Supplied material:
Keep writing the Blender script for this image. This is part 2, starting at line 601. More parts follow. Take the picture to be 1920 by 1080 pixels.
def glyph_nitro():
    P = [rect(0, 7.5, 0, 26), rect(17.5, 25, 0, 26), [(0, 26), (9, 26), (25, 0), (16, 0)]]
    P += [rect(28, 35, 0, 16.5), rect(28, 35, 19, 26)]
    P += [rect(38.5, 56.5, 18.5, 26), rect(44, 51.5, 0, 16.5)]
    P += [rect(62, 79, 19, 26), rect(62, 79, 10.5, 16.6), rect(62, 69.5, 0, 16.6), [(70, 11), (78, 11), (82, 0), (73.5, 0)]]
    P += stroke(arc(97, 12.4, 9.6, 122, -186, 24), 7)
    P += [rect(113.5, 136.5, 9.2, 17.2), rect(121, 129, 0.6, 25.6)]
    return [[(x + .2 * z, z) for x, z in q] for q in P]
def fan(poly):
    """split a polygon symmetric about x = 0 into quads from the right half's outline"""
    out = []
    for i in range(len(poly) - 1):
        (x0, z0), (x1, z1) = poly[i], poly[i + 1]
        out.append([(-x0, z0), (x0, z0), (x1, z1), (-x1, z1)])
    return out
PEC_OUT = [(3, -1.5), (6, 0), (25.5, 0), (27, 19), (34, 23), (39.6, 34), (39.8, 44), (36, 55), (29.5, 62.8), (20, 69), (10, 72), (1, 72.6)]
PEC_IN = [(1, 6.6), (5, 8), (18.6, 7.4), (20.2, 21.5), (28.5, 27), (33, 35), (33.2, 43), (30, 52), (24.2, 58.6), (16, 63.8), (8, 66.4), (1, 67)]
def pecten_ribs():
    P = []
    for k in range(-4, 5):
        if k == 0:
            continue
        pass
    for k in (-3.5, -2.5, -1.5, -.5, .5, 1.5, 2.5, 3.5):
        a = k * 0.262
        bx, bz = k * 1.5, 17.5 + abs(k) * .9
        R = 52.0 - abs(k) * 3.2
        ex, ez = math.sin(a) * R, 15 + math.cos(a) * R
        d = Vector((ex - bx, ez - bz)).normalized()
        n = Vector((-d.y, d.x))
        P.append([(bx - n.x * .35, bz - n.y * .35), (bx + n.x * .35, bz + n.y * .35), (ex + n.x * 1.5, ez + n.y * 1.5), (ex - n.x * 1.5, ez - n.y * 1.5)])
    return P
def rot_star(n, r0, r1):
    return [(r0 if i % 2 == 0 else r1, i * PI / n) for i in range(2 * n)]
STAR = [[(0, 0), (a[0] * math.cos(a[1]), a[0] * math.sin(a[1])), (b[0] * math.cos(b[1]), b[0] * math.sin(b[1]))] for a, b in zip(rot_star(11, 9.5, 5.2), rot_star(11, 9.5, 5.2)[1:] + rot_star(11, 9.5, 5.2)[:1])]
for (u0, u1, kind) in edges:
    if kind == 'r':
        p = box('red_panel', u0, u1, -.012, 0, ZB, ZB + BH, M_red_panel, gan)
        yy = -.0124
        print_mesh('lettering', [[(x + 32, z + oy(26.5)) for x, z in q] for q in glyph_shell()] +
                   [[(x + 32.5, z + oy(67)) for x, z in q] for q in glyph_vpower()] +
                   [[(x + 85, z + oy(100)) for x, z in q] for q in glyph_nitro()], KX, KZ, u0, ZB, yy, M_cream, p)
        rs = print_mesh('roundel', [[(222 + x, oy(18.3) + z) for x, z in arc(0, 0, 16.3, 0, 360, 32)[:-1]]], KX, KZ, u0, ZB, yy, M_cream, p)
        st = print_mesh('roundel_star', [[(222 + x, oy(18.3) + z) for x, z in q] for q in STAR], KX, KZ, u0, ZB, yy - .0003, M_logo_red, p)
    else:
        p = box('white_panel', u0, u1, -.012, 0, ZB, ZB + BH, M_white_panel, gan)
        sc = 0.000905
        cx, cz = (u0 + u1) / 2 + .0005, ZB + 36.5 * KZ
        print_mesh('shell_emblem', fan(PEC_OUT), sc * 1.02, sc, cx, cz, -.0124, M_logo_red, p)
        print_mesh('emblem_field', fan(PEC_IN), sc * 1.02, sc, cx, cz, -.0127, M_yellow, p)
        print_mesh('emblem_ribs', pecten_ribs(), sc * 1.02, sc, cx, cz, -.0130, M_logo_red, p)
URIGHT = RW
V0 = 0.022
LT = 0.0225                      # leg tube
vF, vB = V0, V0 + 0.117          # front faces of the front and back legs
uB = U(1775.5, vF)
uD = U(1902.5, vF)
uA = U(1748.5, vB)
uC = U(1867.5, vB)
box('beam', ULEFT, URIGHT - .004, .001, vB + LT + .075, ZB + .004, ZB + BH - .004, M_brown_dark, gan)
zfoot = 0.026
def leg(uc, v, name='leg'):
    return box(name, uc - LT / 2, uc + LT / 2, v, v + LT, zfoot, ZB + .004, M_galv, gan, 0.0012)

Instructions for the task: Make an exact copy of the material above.

Correct answer:
Keep writing the Blender script for this image. This is part 2, starting at line 601. More parts follow. Take the picture to be 1920 by 1080 pixels.
def glyph_nitro():
    P = [rect(0, 7.5, 0, 26), rect(17.5, 25, 0, 26), [(0, 26), (9, 26), (25, 0), (16, 0)]]
    P += [rect(28, 35, 0, 16.5), rect(28, 35, 19, 26)]
    P += [rect(38.5, 56.5, 18.5, 26), rect(44, 51.5, 0, 16.5)]
    P += [rect(62, 79, 19, 26), rect(62, 79, 10.5, 16.6), rect(62, 69.5, 0, 16.6), [(70, 11), (78, 11), (82, 0), (73.5, 0)]]
    P += stroke(arc(97, 12.4, 9.6, 122, -186, 24), 7)
    P += [rect(113.5, 136.5, 9.2, 17.2), rect(121, 129, 0.6, 25.6)]
    return [[(x + .2 * z, z) for x, z in q] for q in P]
def fan(poly):
    """split a polygon symmetric about x = 0 into quads from the right half's outline"""
    out = []
    for i in range(len(poly) - 1):
        (x0, z0), (x1, z1) = poly[i], poly[i + 1]
        out.append([(-x0, z0), (x0, z0), (x1, z1), (-x1, z1)])
    return out
PEC_OUT = [(3, -1.5), (6, 0), (25.5, 0), (27, 19), (34, 23), (39.6, 34), (39.8, 44), (36, 55), (29.5, 62.8), (20, 69), (10, 72), (1, 72.6)]
PEC_IN = [(1, 6.6), (5, 8), (18.6, 7.4), (20.2, 21.5), (28.5, 27), (33, 35), (33.2, 43), (30, 52), (24.2, 58.6), (16, 63.8), (8, 66.4), (1, 67)]
def pecten_ribs():
    P = []
    for k in range(-4, 5):
        if k == 0:
            continue
        pass
    for k in (-3.5, -2.5, -1.5, -.5, .5, 1.5, 2.5, 3.5):
        a = k * 0.262
        bx, bz = k * 1.5, 17.5 + abs(k) * .9
        R = 52.0 - abs(k) * 3.2
        ex, ez = math.sin(a) * R, 15 + math.cos(a) * R
        d = Vector((ex - bx, ez - bz)).normalized()
        n = Vector((-d.y, d.x))
        P.append([(bx - n.x * .35, bz - n.y * .35), (bx + n.x * .35, bz + n.y * .35), (ex + n.x * 1.5, ez + n.y * 1.5), (ex - n.x * 1.5, ez - n.y * 1.5)])
    return P
def rot_star(n, r0, r1):
    return [(r0 if i % 2 == 0 else r1, i * PI / n) for i in range(2 * n)]
STAR = [[(0, 0), (a[0] * math.cos(a[1]), a[0] * math.sin(a[1])), (b[0] * math.cos(b[1]), b[0] * math.sin(b[1]))] for a, b in zip(rot_star(11, 9.5, 5.2), rot_star(11, 9.5, 5.2)[1:] + rot_star(11, 9.5, 5.2)[:1])]
for (u0, u1, kind) in edges:
    if kind == 'r':
        p = box('red_panel', u0, u1, -.012, 0, ZB, ZB + BH, M_red_panel, gan)
        yy = -.0124
        print_mesh('lettering', [[(x + 32, z + oy(26.5)) for x, z in q] for q in glyph_shell()] +
                   [[(x + 32.5, z + oy(67)) for x, z in q] for q in glyph_vpower()] +
                   [[(x + 85, z + oy(100)) for x, z in q] for q in glyph_nitro()], KX, KZ, u0, ZB, yy, M_cream, p)
        rs = print_mesh('roundel', [[(222 + x, oy(18.3) + z) for x, z in arc(0, 0, 16.3, 0, 360, 32)[:-1]]], KX, KZ, u0, ZB, yy, M_cream, p)
        st = print_mesh('roundel_star', [[(222 + x, oy(18.3) + z) for x, z in q] for q in STAR], KX, KZ, u0, ZB, yy - .0003, M_logo_red, p)
    else:
        p = box('white_panel', u0, u1, -.012, 0, ZB, ZB + BH, M_white_panel, gan)
        sc = 0.000905
        cx, cz = (u0 + u1) / 2 + .0005, ZB + 36.5 * KZ
        print_mesh('shell_emblem', fan(PEC_OUT), sc * 1.02, sc, cx, cz, -.0124, M_logo_red, p)
        print_mesh('emblem_field', fan(PEC_IN), sc * 1.02, sc, cx, cz, -.0127, M_yellow, p)
        print_mesh('emblem_ribs', pecten_ribs(), sc * 1.02, sc, cx, cz, -.0130, M_logo_red, p)
URIGHT = RW
V0 = 0.022
LT = 0.0225                      # leg tube
vF, vB = V0, V0 + 0.117          # front faces of the front and back legs
uB = U(1775.5, vF)
uD = U(1902.5, vF)
uA = U(1748.5, vB)
uC = U(1867.5, vB)
box('beam', ULEFT, URIGHT - .004, .001, vB + LT + .075, ZB + .004, ZB + BH - .004, M_brown_dark, gan)
zfoot = 0.026
def leg(uc, v, name='leg'):
    return box(name, uc - LT / 2, uc + LT / 2, v, v + LT, zfoot, ZB + .004, M_galv, gan, 0.0012)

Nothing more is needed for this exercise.